XI - MEMÓRIAS DE CIRCE IRINÉIA: A VINGANÇA DOS OPRIMIDOS ESCRAVOS
NEUZA MACHADO
O BisAvô Português de Antoinzinho Papai, com muita certa convicção! um Novo-Cristão!, amava exageradamente a BisAvó Cor de Mel. No entanto, apesar do grande amor pela esposa mestiça, o BisAvô de meu Pai era dono de muitos escravos, e era também um amo muito rude. Os escravos o abominavam, e não entendiam o fato desse amo ser tão mau, uma vez que sua esposa e filhos eram mestiços. E assim, repletos de profundo e duradoiro rancor pelo Senhor que os oprimia, armaram contra ele uma vingança terrível.

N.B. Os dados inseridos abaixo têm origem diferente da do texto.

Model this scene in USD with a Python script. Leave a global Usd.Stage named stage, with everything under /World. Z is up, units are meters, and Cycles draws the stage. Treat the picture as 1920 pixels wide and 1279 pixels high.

Em uma certa manhã, duas escravas, consideradas feiticeiras, foram ao mato colher ervas, depois foram para o galinheiro e recolheram penas de galinha, e, enquanto isso, uma dizia para outra: “― Nosso Sinhô, daqui a pouco, vai para a Cidade de Divino do Carangola com as pernas dele, mas não vai voltar sobre elas”. Dito e feito: o Sinhô, meu TrisAvô João Pereira da Cunha, saiu para a Cidade de Divino do Carangola com as pernas dele, vivo, e, ao voltar para casa, caiu do cavalo, já no estertor da morte, na soleira da porta de sua Fazenda. O João Barba de Argolão havia sido envenenado pelas escravas, deixando a Fazenda nas mãos da esposa, Sinhá Antoninha Mulata, e do Filho mais velho, também mulato. Isto aconteceu em meados do século XIX.
Penso, hoje, neste Final de Século XX, que as escravas “feiticeiras”, conforme ficaram conhecidas posteriormente, apenas envenenaram a matolotagem do BisAvô Português de meu Pai Antoinzinho Aquileu. Com certeza, ele parou, no trajeto do retorno para a Fazenda, para almoçar a mistura de carne seca com farinha de mandioca, preparada pelas escravas, e, não percebeu a armadilha. Certamente (estou a imaginar!), ele cavalgou (os últimos quilômetros da volta), coitado!, passando mal. Nem teve tempo de pedir perdão a Deus pelos grandiosos pecados (seculares) que foram cometidos por ele ao longo de sua vida.